The only minor distraction was the jolly expression on Pete White's face driving towards us in his double-decker bus. "You stick to those little cars Benjy, leave the big rigs to the real men," he said before climbing aboard. I never said a word. As a front row forward and part-time horse Dentist with access to tranquilizers, it's best just to keep smiling with Pete.
We swung towards a blur of bright advertising and then came the hard part: the transition slide. With engines screaming and tyres burning, we both switched direction and our tails flew towards the crowd. I let go of the steering to let the wheel spin faster into opposite lock and lost sight of Mark as he dug in behind.
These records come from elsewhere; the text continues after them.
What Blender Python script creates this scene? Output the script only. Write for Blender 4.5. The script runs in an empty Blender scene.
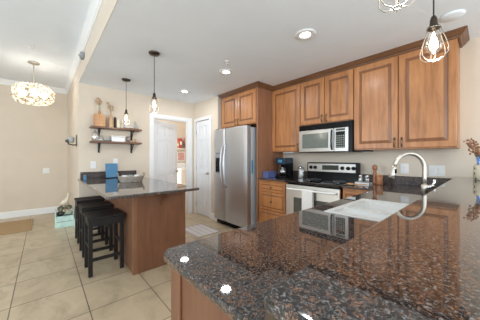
import bpy, bmesh, math, random
from mathutils import Vector, Matrix
random.seed(7)
S = bpy.context.scene
COL = S.collection

# ------------------------------------------------------------------ camera, world, exposure, window light
cam_d = bpy.data.cameras.new('camera')
cam_d.sensor_width = 36.0
cam_d.lens = 36.0 * 220.5 / 480.0
cam_d.shift_y = -2.1 / 480.0
cam_d.clip_start = 0.02
cam = bpy.data.objects.new('camera', cam_d)
COL.objects.link(cam)
cam.location = (0, 0, 1.237)
cam.rotation_euler = (math.radians(90), 0, -math.radians(41.7))
S.camera = cam

S.view_settings.view_transform = 'Standard'
S.view_settings.look = 'None'
S.view_settings.gamma = 1.0
S.view_settings.use_curve_mapping = False
S.view_settings.exposure = 0.32
S.cycles.max_bounces = 10
S.cycles.diffuse_bounces = 6
S.cycles.glossy_bounces = 5
S.cycles.transmission_bounces = 8
S.cycles.sample_clamp_indirect = 6.0
S.cycles.caustics_reflective = False
S.cycles.caustics_refractive = False

W = bpy.data.worlds.new('world')
S.world = W
W.use_nodes = True
W.node_tree.nodes['Background'].inputs[0].default_value = (0.86, 0.93, 1.0, 1)
W.node_tree.nodes['Background'].inputs[1].default_value = 1.2


def area(name, loc, rot, sx, sy, power, color, shape='RECTANGLE'):
    d = bpy.data.lights.new(name, 'AREA')
    d.shape = shape
    d.size = sx
    if shape in ('RECTANGLE', 'ELLIPSE'):
        d.size_y = sy
    d.energy = power
    d.color = color
    o = bpy.data.objects.new(name, d)
    o.location = loc
    o.rotation_euler = rot
    COL.objects.link(o)
    return o


HP = math.pi / 2
# daylight through the windows of the dining side (left wall and the wall behind the camera)
area('window_daylight', (-3.40, 2.9, 1.62), (0, -HP, 0), 1.5, 2.0, 56, (0.74, 0.88, 1.0))
area('window_daylight', (-3.40, -1.6, 1.62), (0, -HP, 0), 1.5, 2.2, 60, (0.74, 0.88, 1.0))
area('patio_daylight', (-1.0, -3.05, 1.2), (HP, 0, 0), 2.6, 2.0, 100, (0.76, 0.89, 1.0))
area('added_kitchen_daylight', (2.55, -3.05, 1.5), (HP, 0, 0), 1.1, 1.3, 36, (0.76, 0.89, 1.0))  # added unseen window, placed so its reflection misses the island splash
# added fill lamp that brightens the laundry room, no window there
area('laundry_fill', (0.62, 5.5, 1.6), (0, -HP, 0), 1.2, 1.2, 45, (0.95, 0.98, 1.0))

# ------------------------------------------------------------------ materials
def new_mat(name):
    m = bpy.data.materials.new(name)
    m.use_nodes = True
    nt = m.node_tree
    return m, nt, nt.nodes['Principled BSDF']


def setv(b, **k):
    names = {'color': 'Base Color', 'rough': 'Roughness', 'metal': 'Metallic', 'spec': 'Specular IOR Level', 'ior': 'IOR',
             'trans': 'Transmission Weight', 'coat': 'Coat Weight', 'coat_rough': 'Coat Roughness', 'alpha': 'Alpha',
             'emit': 'Emission Color', 'emit_s': 'Emission Strength', 'sheen': 'Sheen Weight', 'subs': 'Subsurface Weight'}
    for a, v in k.items():
        i = b.inputs[names[a]]
        i.default_value = (*v, 1) if isinstance(v, tuple) and len(v) == 3 else v


def N(nt, t, **k):
    n = nt.nodes.new(t)
    for a, v in k.items():
        if a.startswith('i_'):
            n.inputs[a[2:].replace('_', ' ')].default_value = v
        else:
            setattr(n, a, v)
    return n


def coords(nt, scale=(1, 1, 1), loc=(0, 0, 0), kind='Object'):
    tc = N(nt, 'ShaderNodeTexCoord')
    mp = N(nt, 'ShaderNodeMapping')
    mp.inputs['Scale'].default_value = scale
    mp.inputs['Location'].default_value = loc
    nt.links.new(tc.outputs[kind], mp.inputs[0])
    return mp.outputs[0]


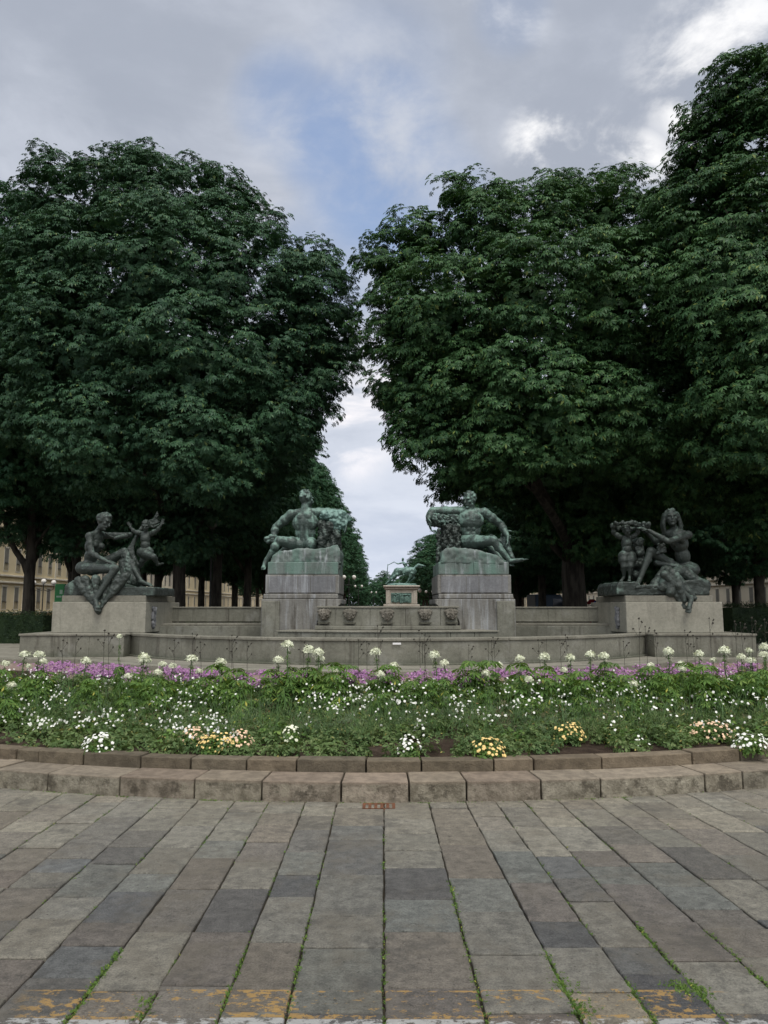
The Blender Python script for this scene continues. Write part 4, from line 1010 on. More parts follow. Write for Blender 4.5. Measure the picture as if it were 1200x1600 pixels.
# ---- wall with masks, its ledges and the side walls
def mask_wall():
    t = empty('mask_wall'); Yf = 21.5; Rw = 9.0; c = (X(606, Yf), Yf + Rw); a = math.asin((X(716, Yf) - c[0]) / Rw) * 1.0
    mb = MB(); n = 8
    for i in range(n): mb.arc(c, Rw - .4, Rw, -a + 2 * a * i / n + .0004, -a + 2 * a * (i + 1) / n - .0004, 1.06, 1.56, 5)
    mb.build('wall', 'basin_stone', t, bevel=.008)
    mb = MB(); mb.arc(c, Rw - .45, Rw + .03, -a - .004, a + .004, 1.563, 1.615, 40); mb.build('coping', 'step_stone', t, bevel=.012)
    mb = MB(); mb.arc(c, Rw - .4, Rw + .14, -a - .006, a + .006, .94, 1.057, 40); mb.build('ledge', 'basin_stone', t, bevel=.02)
    for px in (504, 546.5, 605, 664.5, 708):
        al = math.asin((X(px, Yf - .05) - c[0]) / (Rw + .05)) * (1.0 if abs(px - 606) < 90 else .985); n_ = Vector((math.sin(al), -math.cos(al), 0)); p = Vector((c[0], c[1], 0)) + n_ * (Rw + .03) + Vector((0, 0, Z(960, 21.5)))
        m = MB(); s = 1.3
        add_head(m, p + n_ * .03, (0, 0, 1), n_, s, beard=(px == 605), hair='short', curls=40, seed=int(px)); rm_ = random.Random(int(px))
        r = n_.cross(Vector((0, 0, 1)))
        for k in range(22):
            aa = k / 22 * 2 * math.pi + rm_.uniform(-.1, .1); ra = rm_.uniform(.11, .15)
            m.ell(p + r * math.cos(aa) * ra + Vector((0, 0, math.sin(aa) * ra)) + n_ * rm_.uniform(0, .05), rm_.uniform(.025, .045), seg=8, rings=6)
        for q in (-1, 1):
            m.ell(p + r * q * .12 + Vector((0, 0, .05)), (.06, .06, .08)); m.cap(p + r * q * .1 + Vector((0, 0, .12)), .04, p + r * q * .19 + Vector((0, 0, .08)), .03)
        m.ell(p - n_ * .03, (.13, .13, .14)); m.ell(p + n_ * .10 - Vector((0, 0, .115)), (.05, .05, .03))
        hd = remesh(m, 'lion_mask', 'mask_stone', .012, t, 1, .012, 14, .006)
        m = MB(); b = p - Vector((0, 0, .225)); ax = (r, n_, Vector((0, 0, 1)))
        vs = []
        for dz, w, e in ((0, .17, .13), (-.05, .15, .10)):
            for q, g_ in ((-1, -.06), (1, -.06), (1, e), (-1, e)): vs.append(b + r * q * w + n_ * g_ + Vector((0, 0, dz)))
        m.add(vs, [(0, 1, 2, 3), (7, 6, 5, 4), (0, 4, 5, 1), (1, 5, 6, 2), (2, 6, 7, 3), (3, 7, 4, 0)]); m.build('bracket', 'basin_stone', hd)
    pin(t, (c[0], Yf, .9)); tag(t, 'low curved wall with five carved water-spout masks between the two giants', 'fountain wall')
    t = empty('fountain_step'); R2 = 10.5; Yf = 20.6; c = (X(606, Yf), Yf + R2); a = math.asin((X(781, Yf) - c[0]) / R2); mb = MB()
    for i in range(9): mb.arc(c, R2 - 1.3, R2, -a + 2 * a * i / 9 + .0005, -a + 2 * a * (i + 1) / 9 - .0005, .3, .885, 5)
    mb.build('riser', 'basin_stone', t, bevel=.008); mb = MB(); mb.arc(c, R2 - 1.35, R2 + .03, -a - .004, a + .004, .888, .935, 40); mb.build('tread', 'step_stone', t, bevel=.014)
    pin(t, (c[0], Yf, .5)); tag(t, 'low curved stone step below the wall of masks, inside the basin', 'step')
mask_wall()
def side_wall(pa, pb, side, label):
    t = empty('side_wall'); Y = 24.2; a, b = X(pa, Y), X(pb, Y); n = 3
    mb = MB()
    for i in range(n): mb.box((a + (b - a) * i / n + .002, Y, 1.12), (a + (b - a) * (i + 1) / n - .002, Y + .4, 1.55))
    mb.build('upper_course', 'basin_stone', t, bevel=.01)
    mb = MB(); mb.box((a - .02, Y - .03, 1.553), (b + .02, Y + .43, 1.60)); mb.build('coping', 'step_stone', t, bevel=.012)
    # bench running slantwise in front
    mb = MB(); d0, d1 = (1.5, .35) if side < 0 else (.35, 1.5)
    mb.prism([(a, Y - d0), (b, Y - d1), (b, Y + .3), (a, Y + .3)], .5, 1.0); mb.build('bench', 'basin_stone', t, bevel=.015)
    mb = MB(); mb.prism([(a, Y - d0 + .25), (b, Y - d1 + .12), (b, Y + .3), (a, Y + .3)], 1.003, 1.085); mb.build('moulding', 'step_stone', t, bevel=.015)
    pin(t, ((a + b) / 2, Y, .5)); tag(t, label, 'wall', 'side walls of the fountain')
side_wall(246, 413, -1, 'plain stone side wall left of the giant seen from behind')
side_wall(800, 968, 1, 'plain stone side wall right of the bearded giant')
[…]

I took a deep breath as the long tail floated oh-so-close to the pedestrian barriers and slammed home 3rd gear for the finale.
Our speeds rose, we tramped over the bumps and shoved our rides into Haymarket corner with Greg's words ringing in my ears: "Don't smash the Producers Supercar", which was parked for beauty directly in our line of fire. We skimmed past and I think they moved it after that take.
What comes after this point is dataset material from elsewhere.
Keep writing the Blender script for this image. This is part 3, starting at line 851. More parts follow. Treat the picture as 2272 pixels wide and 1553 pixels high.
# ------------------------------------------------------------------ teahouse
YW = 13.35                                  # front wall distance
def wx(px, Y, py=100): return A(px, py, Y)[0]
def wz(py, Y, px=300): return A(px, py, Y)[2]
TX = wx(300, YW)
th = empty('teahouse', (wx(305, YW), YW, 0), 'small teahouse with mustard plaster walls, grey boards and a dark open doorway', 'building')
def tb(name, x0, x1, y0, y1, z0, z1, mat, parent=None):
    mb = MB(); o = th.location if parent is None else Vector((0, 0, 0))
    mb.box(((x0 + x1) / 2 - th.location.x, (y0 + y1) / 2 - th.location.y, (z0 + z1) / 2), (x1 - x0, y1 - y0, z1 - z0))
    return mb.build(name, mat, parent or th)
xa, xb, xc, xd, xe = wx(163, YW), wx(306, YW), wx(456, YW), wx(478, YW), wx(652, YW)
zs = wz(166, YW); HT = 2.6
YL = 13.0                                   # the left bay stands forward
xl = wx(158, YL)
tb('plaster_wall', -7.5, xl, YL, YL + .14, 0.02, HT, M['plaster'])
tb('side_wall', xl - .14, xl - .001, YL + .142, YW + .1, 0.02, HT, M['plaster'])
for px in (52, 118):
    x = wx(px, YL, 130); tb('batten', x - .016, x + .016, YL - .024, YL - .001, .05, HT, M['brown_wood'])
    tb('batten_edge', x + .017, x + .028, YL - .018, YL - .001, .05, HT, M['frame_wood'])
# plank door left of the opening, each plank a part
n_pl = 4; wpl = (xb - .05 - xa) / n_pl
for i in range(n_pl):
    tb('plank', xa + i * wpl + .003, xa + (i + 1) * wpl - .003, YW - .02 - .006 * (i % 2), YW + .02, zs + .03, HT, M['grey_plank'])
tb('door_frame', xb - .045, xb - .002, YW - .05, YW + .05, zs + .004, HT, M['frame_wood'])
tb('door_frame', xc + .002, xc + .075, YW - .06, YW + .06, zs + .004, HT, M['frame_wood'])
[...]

Oddly enough the rest of the 'night race' was matched in Whitehall and Glasgow. We provided the Scots plenty of entertainment on their Friday night out, slithering between traffic along a fine line of being in and out of control.
But mostly people prefer a good crash and for me the BMW sequence had it all. The 'Flip Car' was this V8-powered monster developed to crab sideways by steering both rear and front tyres, and shaped like a door wedge in order to flip oncoming traffic onto the roof. It led a posse of drifting BMW M5s plus a supercharged Range Rover with the front axle disconnected, and boy could that baby slide. Add a sprinkling of innocent background cars, drop in a hornets' nest of speeding Police cars and you get the personification of vehicular warfare.
You won't believe this but let me try anyway. All the crashing cars contained stunt drivers. My favourite amongst numerous megahits was Kelso's when he drove his M5 through a ground level office at about 50 mph. He punched a hydraulic ram that cartwheeled him through the length of the building. Textbook stuff, although we did notice that he left a few panes of glass unbroken.
Even more heavy duty was yet to come in Tenerife. What with a Tank, an open Highway and unrestricted speed limits.. well, the Rock summed it up best: "we graduated to a whole new level." And with that.. I won't spoil it. Enjoy the movie.